Appellants also raise an issue regarding the conduct of the prosecutor before the grand jury. While we need not reach that issue in light of our disposition of this case, we are compelled to address, as an aside, the prosecutor’s conduct.

The record reveals, largely through a proffer made by appellants’ trial counsel, that, in presenting these cases to the grand jury, the prosecutor: used offensive language throughout the *64grand jury proceedings, commented upon the secret deliberations of the grand jury, expressed his belief that the grand jury would return an indictment, permitted unauthorized persons into the grand jury room, misrepresented earlier grand jury testimony, and presented irrelevant material regarding the drinking habits of one of the grand jury witnesses. Furthermore, the prosecutor’s conduct seemingly affected the attitudes of the grand jurors. A grand juror was to have commented that this case reminded him of the “Nixon” case and was heard to say, “Everybody went to jail but the head nigger. That is all I have to say.” The court of appeals below conceded that certain grand jury testimony, “reveals several instances where the prosecutor may have overstepped the bounds of propriety.” We agree.

If the prosecutor’s conduct in the case at bar did not amount to a violation of due process, it was, at the least, conduct unbecoming to a prosecutor as a public official.
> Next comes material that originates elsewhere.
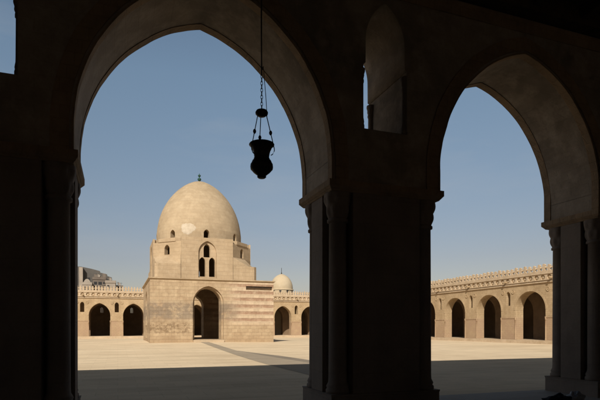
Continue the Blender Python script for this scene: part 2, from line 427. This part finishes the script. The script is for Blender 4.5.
# ------------------------------------------------------------------ courtyard arcades
def merlon_mesh(k=1.):
    half = [(.36, 0), (.36, .14), (.2, .24), (.17, .38), (.31, .46), (.32, .60), (.2, .68), (.13, .75), (.19, .82), (.14, .93), (0, 1.0)]
    half = [(a*k, b) for a, b in half]; mb = MB(); T2 = .13
    for s in (-1, 1):
        for p, q in zip(half, half[1:]):
            mb.face([(0, s*T2, p[1]), (p[0], s*T2, p[1]), (q[0], s*T2, q[1]), (0, s*T2, q[1])])
            mb.face([(0, s*T2, p[1]), (-p[0], s*T2, p[1]), (-q[0], s*T2, q[1]), (0, s*T2, q[1])])
            mb.face([(s*p[0], -T2, p[1]), (s*p[0], T2, p[1]), (s*q[0], T2, q[1]), (s*q[0], -T2, q[1])])
    return mb
def court_arcade(root, org, M, rz, u0, u1, centres, half, merl_u, pitch, stuff_u, inner):
    """M(u,v,z) -> world; v grows away from the court"""
    def B(mb, name, mat):
        o = mb.build(name, mat, root); o.location = -Vector(org); return o
    zs, rise, st = 4.2, 2.3, .42
    step = centres[1] - centres[0]
    ops = [arch(c, half, st, zs, rise, 12) for c in centres]
    ops2 = []
    for c in [centres[0] - step] + centres:
        ops2.append(arch(c + step/2, .36, 4.85, 6.2, .5, 8))
    mb = MB(); wall(mb, u0, u1, st, 8.55, 0, 1.3, ops + ops2, M); B(mb, 'arcade_wall', M_far)
    mb = MB()
    for c in centres:                                         # thin raised band round every arch
        for s in (0,):
            R = (half*half + rise*rise)/(2*half)
            pts_i = [(p[0], p[2]) for p in arch(c, half + .02, st, zs, rise + .03, 12)]; pts_o = [(p[0], p[2]) for p in arch(c, half + .24, st, zs, rise + .3, 12)]
            mb.grid([[M(i[0], -.03, i[1]), M(o[0], -.03, o[1])] for i, o in zip(pts_i, pts_o)])
            mb.grid([[M(o[0], -.03, o[1]), M(o[0], .01, o[1])] for o in pts_o]); mb.grid([[M(i[0], -.03, i[1]), M(i[0], .01, i[1])] for i in pts_i])
    B(mb, 'arch_moulding', M_far)
    mb = MB(); cuts = []
    n = int((u1 - u0)/.92)
    for i in range(n): cuts.append(disc(u0 + .46 + .92*i, 8.05, .32))
    wall(mb, u0, u1, 7.68, 8.42, -.15, -.003, cuts, M)
    for i in range(n):                                        # boss in every roundel
        c = u0 + .46 + .92*i
        ring = [M(c + .14*math.cos(PI*j/4), -.06, 8.05 + .14*math.sin(PI*j/4)) for j in range(8)]
        mb.face(ring)
        for j in range(8):
            a, b = PI*j/4, PI*(j+1)/4
            mb.face([ring[j], ring[(j+1) % 8], M(c + .16*math.cos(b), -.001, 8.05 + .16*math.sin(b)), M(c + .16*math.cos(a), -.001, 8.05 + .16*math.sin(a))])
    B(mb, 'frieze', M_pale)
    for z0, z1, d in ((7.42, 7.56, .16), (8.425, 8.56, .24)):
        mb = MB(); wall(mb, u0, u1, z0, z1, -d, .001 - .003, [], M); B(mb, 'string_course', M_pale)
    mb = MB(); wall(mb, u0, u1, 8.565, 8.68, -.14, .3, [], M); B(mb, 'parapet_base', M_pale)
    pr = None
    for u in merl_u:
        p = Vector(M(u, .08, 8.68)) - Vector(org)
        if pr is None:
            pr = merlon_mesh(pitch/.74).build('merlon', M_pale, root, p); pr.rotation_euler = (0, 0, rz)
        else:
            q = dup(pr, root, p, rz + random.uniform(-.05, .05)); q.scale = (random.uniform(.93, 1.03), random.uniform(.9, 1.1), random.uniform(.9, 1.04))
    if stuff_u:
        mb = MB(); src = merlon_mesh(pitch/.74)
        for u in stuff_u:
            q = Vector(M(u, .08, 8.68)); cs, sn = math.cos(rz), math.sin(rz); n0 = len(mb.v)
            mb.v += [(q.x + a*cs - b*sn, q.y + a*sn + b*cs, q.z + c) for a, b, c in src.v]
            mb.f += [tuple(n0 + i for i in f) for f in src.f]; mb.sm += src.sm
        B(mb, 'merlon', M_pale)['kind'] = 'stuff'
    # worn band where the brick lower part of the piers ends
    edges = [u0] + [v for c in centres for v in (c - half - .01, c + half + .01)] + [u1]
    for a, b in zip(edges[::2], edges[1::2]):
        if b - a > .3:
            mb = MB(); wall(mb, a, b, 3.16, 3.27, -.05, -.002, [], M); B(mb, 'impost', M_far)
    sp = ro = cp = None
    for c in [centres[0] - step] + centres:
        u = c + step/2 + .12
        p = Vector(M(u, 0, 7.95)) - Vector(org)
        if sp is None:
            mb = MB(); mb.box(-.1, .1, -.6, -.1, -.1, .0); mb.box(-.1, -.05, -.6, -.1, .0, .1); mb.box(.05, .1, -.6, -.1, .0, .1)
            sp = mb.build('water_spout', M_far, root, p); sp.rotation_euler = (0, 0, rz)
        else: dup(sp, root, p, rz)
        for s in (-1, 1):
            p = Vector(M(c + step/2 + s*.85, -.0, 6.6)) - Vector(org)
            if ro is None:
                mb = MB(); ring = []
                for r, d in ((.27, -.002), (.27, -.06), (.2, -.07), (.17, -.03), (.08, -.03), (.05, -.07), (.0, -.08)):
                    ring.append([(r*math.cos(2*PI*j/12), d, r*math.sin(2*PI*j/12)) for j in range(12)])
                mb.grid(ring, False, True); ro = mb.build('rosette', M_far, root, p); ro.rotation_euler = (0, 0, rz)
            else: dup(ro, root, p, rz)
    for c in centres:
        for s in (-1, 1):
            p = Vector(M(c + s*(half + .02), .02, st)) - Vector(org)
            if cp is None: cp = colonnette(zs - .9 - st, .085, .3, 12).build('colonnette', M_far, root, p)
            else: dup(cp, root, p)
    # the step, floor, roof, inner row and outer wall behind
    mb = MB(); wall(mb, u0, u1, -.3, st, -.75, 12., [], M); B(mb, 'step', M_pale)
    mb = MB(); wall(mb, u0, u1, 8.0, 8.3, 1.302, 12., [], M); B(mb, 'roof', M_wood)
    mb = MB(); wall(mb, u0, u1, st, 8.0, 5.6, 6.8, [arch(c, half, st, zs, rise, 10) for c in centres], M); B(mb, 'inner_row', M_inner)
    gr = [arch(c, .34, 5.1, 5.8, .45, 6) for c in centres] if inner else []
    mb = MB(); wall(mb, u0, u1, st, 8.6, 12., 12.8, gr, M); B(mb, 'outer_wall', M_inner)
    if inner:
        for c in centres:
            mb = MB(); bars = []
            for i in range(5): bars.append(rect(c - .44 + .19*i, c - .44 + .19*i + .045, 5.1, 6.3))
            wall(mb, c - .55, c + .55, 4.95, 6.55, 12.25, 12.33, bars, M); B(mb, 'window_grille', M_inner)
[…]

We expect prosecutors to comport themselves in a manner commensurate with the solemnity and solicitude required when appearing before a grand jury.






Dissenting Opinion

Holmes, J.,

dissenting. I dissent from the reversal in all cases in that it is my belief that the court of appeals perused the records of the trial court proceedings in great detail and reversed and dismissed some of the convictions, and affirmed a minimum of others. This precise review of the court of appeals with conclusions as to the sufficiency of the weight of the evidence for such remaining convictions should not be reweighed by this court in order to produce contrary conclusions.

J. P. Celebrezze, J., concurs in the foregoing dissenting opinion as to case No. 82-643 only.